**Given request**
Write out the material exactly, with the pictures left out.

**Data block**
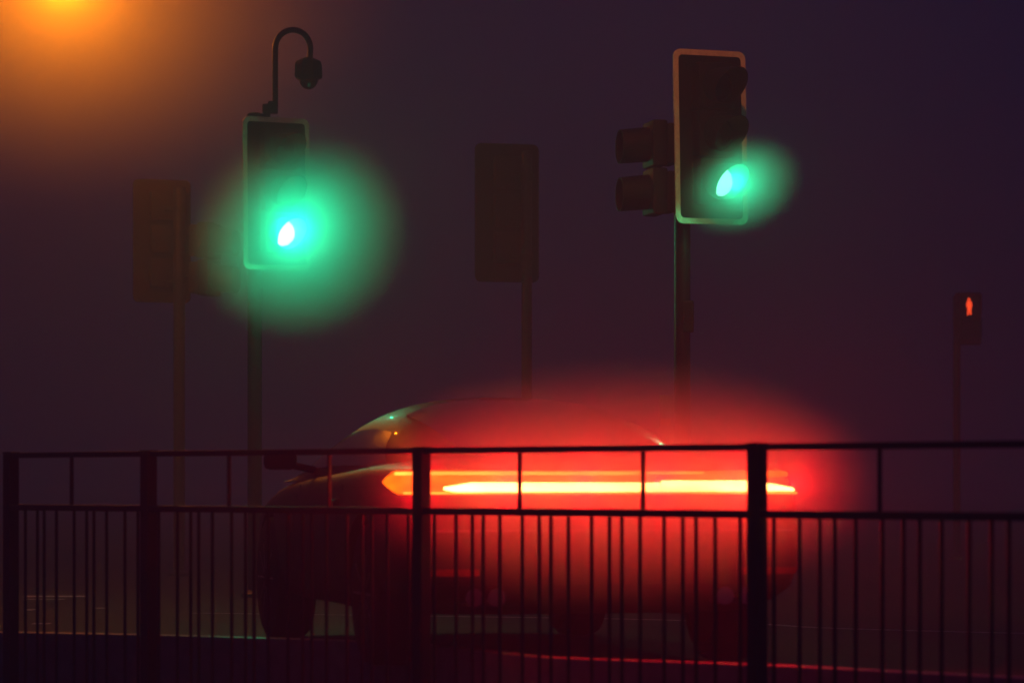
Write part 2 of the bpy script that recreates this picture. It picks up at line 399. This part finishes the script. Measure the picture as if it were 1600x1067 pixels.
# ------------------------------------------------------------------ car
cpos = Vector((0.46, 14.75, ROADZ)); crot = R(14.5)
car = empty('parked_car', cpos, 'low dark coupe with its red and amber tail light trail built as a full width bar', 'car', rz=crot)
car.name = 'car'; CS = (1.08, 1.05, 1.06); car.scale = CS
def evaluated(o):
    dg = bpy.context.evaluated_depsgraph_get(); me = bpy.data.meshes.new_from_object(o.evaluated_get(dg)); old = o.data
    o.modifiers.clear(); o.data = me; bpy.data.meshes.remove(old)
BZ = 0.10
st = [(-0.03, .84, .42, .88, .90), (0.0, .885, .36, .92, .955), (.10, .93, .31, .93, .965), (.45, .945, .24, .92, .975), (1.0, .955, .22, .93, .985), (1.8, .925, .22, .90, .96),
      (2.6, .915, .22, .88, .93), (3.3, .93, .22, .86, .90), (3.9, .91, .23, .78, .83), (4.25, .84, .26, .68, .73), (4.44, .68, .32, .58, .64), (4.50, .55, .36, .54, .60)]
vs = []; fs = []; NR = 0
for y, wd, zb, zl, zt in st:
    half = [(0, zb), (wd * .55, zb), (wd * .86, zb + .005), (wd * .965, zb + .07), (wd, .5), (wd * .992, .68), (wd * .95, zl - .02), (wd * .84, zl + .02), (wd * .5, zt), (0, zt + .005)]
    ring = half + [(-x, z) for x, z in half[-2:0:-1]]; NR = len(ring)
    vs += [(x, y, z + BZ * 0) for x, z in ring]
for j in range(len(st) - 1):
    for k in range(NR): fs.append([j * NR + k, (j + 1) * NR + k, (j + 1) * NR + (k + 1) % NR, j * NR + (k + 1) % NR])
fs += [list(range(NR)), [(len(st) - 1) * NR + k for k in range(NR)]]
body = MB().add(vs, fs).build('body', M['paintcar'], None, True)
sub = body.modifiers.new('s', 'SUBSURF'); sub.levels = 2; sub.render_levels = 2
evaluated(body)
WY = (0.86, 3.52); WR = 0.335
for wy in WY:
    cut = MB().tube([(-1.2, wy, WR), (1.2, wy, WR)], WR + 0.045, 40).build('cutter', M['trim'])
    bo_ = body.modifiers.new('b', 'BOOLEAN'); bo_.object = cut; bo_.operation = 'DIFFERENCE'; bo_.solver = 'EXACT'
    evaluated(body); bpy.data.objects.remove(cut)
for p in body.data.polygons: p.use_smooth = True
body.data.set_sharp_from_angle(angle=R(35))
body.parent = car
bmx = bmesh.new(); bmx.from_mesh(body.data); bvh = BVHTree.FromBMesh(bmx)
def surf(th, z, cy=1.0):
    d = Vector((math.sin(th), -math.cos(th), 0)); h = bvh.ray_cast(Vector((0, cy, z)) + d * 3, -d)
    return (h[0], d) if h[0] else (Vector((0, cy, z)) + d, d)
def band(name, m, t0, t1, zf, off=0.004, thick=0.014, n=60, parent=None, rows=3):
    vs = []; fs = []
    for i in range(n + 1):
        th = R(t0 + (t1 - t0) * i / n); z0, z1 = zf(i / n)
        for r in range(rows + 1):
            z = z0 + (z1 - z0) * r / rows; p, d = surf(th, z)
            vs += [p + d * (off + thick), p - d * 0.012]
    W_ = 2 * (rows + 1)
    for i in range(n):
        for r in range(rows):
            a = i * W_ + 2 * r; b_ = a + W_
            fs += [[a, b_, b_ + 2, a + 2], [a + 1, a + 3, b_ + 3, b_ + 1]]
        a = i * W_; b_ = a + W_; fs.append([a, a + 1, b_ + 1, b_])
        a = i * W_ + W_ - 2; b_ = a + W_; fs.append([a, b_, b_ + 1, a + 1])
    for base in (0, n * W_):
        fs.append([base + 2 * r for r in range(rows + 1)] + [base + 2 * r + 1 for r in range(rows, -1, -1)])
    return MB().add(vs, fs).build(name, m, parent or car, True)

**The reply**
Write part 2 of the bpy script that recreates this picture. It picks up at line 399. This part finishes the script. Measure the picture as if it were 1600x1067 pixels.
# ------------------------------------------------------------------ car
cpos = Vector((0.46, 14.75, ROADZ)); crot = R(14.5)
car = empty('parked_car', cpos, 'low dark coupe with its red and amber tail light trail built as a full width bar', 'car', rz=crot)
car.name = 'car'; CS = (1.08, 1.05, 1.06); car.scale = CS
def evaluated(o):
    dg = bpy.context.evaluated_depsgraph_get(); me = bpy.data.meshes.new_from_object(o.evaluated_get(dg)); old = o.data
    o.modifiers.clear(); o.data = me; bpy.data.meshes.remove(old)
BZ = 0.10
st = [(-0.03, .84, .42, .88, .90), (0.0, .885, .36, .92, .955), (.10, .93, .31, .93, .965), (.45, .945, .24, .92, .975), (1.0, .955, .22, .93, .985), (1.8, .925, .22, .90, .96),
      (2.6, .915, .22, .88, .93), (3.3, .93, .22, .86, .90), (3.9, .91, .23, .78, .83), (4.25, .84, .26, .68, .73), (4.44, .68, .32, .58, .64), (4.50, .55, .36, .54, .60)]
vs = []; fs = []; NR = 0
for y, wd, zb, zl, zt in st:
    half = [(0, zb), (wd * .55, zb), (wd * .86, zb + .005), (wd * .965, zb + .07), (wd, .5), (wd * .992, .68), (wd * .95, zl - .02), (wd * .84, zl + .02), (wd * .5, zt), (0, zt + .005)]
    ring = half + [(-x, z) for x, z in half[-2:0:-1]]; NR = len(ring)
    vs += [(x, y, z + BZ * 0) for x, z in ring]
for j in range(len(st) - 1):
    for k in range(NR): fs.append([j * NR + k, (j + 1) * NR + k, (j + 1) * NR + (k + 1) % NR, j * NR + (k + 1) % NR])
fs += [list(range(NR)), [(len(st) - 1) * NR + k for k in range(NR)]]
body = MB().add(vs, fs).build('body', M['paintcar'], None, True)
sub = body.modifiers.new('s', 'SUBSURF'); sub.levels = 2; sub.render_levels = 2
evaluated(body)
WY = (0.86, 3.52); WR = 0.335
for wy in WY:
    cut = MB().tube([(-1.2, wy, WR), (1.2, wy, WR)], WR + 0.045, 40).build('cutter', M['trim'])
    bo_ = body.modifiers.new('b', 'BOOLEAN'); bo_.object = cut; bo_.operation = 'DIFFERENCE'; bo_.solver = 'EXACT'
    evaluated(body); bpy.data.objects.remove(cut)
for p in body.data.polygons: p.use_smooth = True
body.data.set_sharp_from_angle(angle=R(35))
body.parent = car
bmx = bmesh.new(); bmx.from_mesh(body.data); bvh = BVHTree.FromBMesh(bmx)
def surf(th, z, cy=1.0):
    d = Vector((math.sin(th), -math.cos(th), 0)); h = bvh.ray_cast(Vector((0, cy, z)) + d * 3, -d)
    return (h[0], d) if h[0] else (Vector((0, cy, z)) + d, d)
def band(name, m, t0, t1, zf, off=0.004, thick=0.014, n=60, parent=None, rows=3):
    vs = []; fs = []
    for i in range(n + 1):
        th = R(t0 + (t1 - t0) * i / n); z0, z1 = zf(i / n)
        for r in range(rows + 1):
            z = z0 + (z1 - z0) * r / rows; p, d = surf(th, z)
            vs += [p + d * (off + thick), p - d * 0.012]
    W_ = 2 * (rows + 1)
    for i in range(n):
        for r in range(rows):
            a = i * W_ + 2 * r; b_ = a + W_
            fs += [[a, b_, b_ + 2, a + 2], [a + 1, a + 3, b_ + 3, b_ + 1]]
        a = i * W_; b_ = a + W_; fs.append([a, a + 1, b_ + 1, b_])
        a = i * W_ + W_ - 2; b_ = a + W_; fs.append([a, b_, b_ + 1, a + 1])
    for base in (0, n * W_):
        fs.append([base + 2 * r for r in range(rows + 1)] + [base + 2 * r + 1 for r in range(rows, -1, -1)])
    return MB().add(vs, fs).build(name, m, parent or car, True)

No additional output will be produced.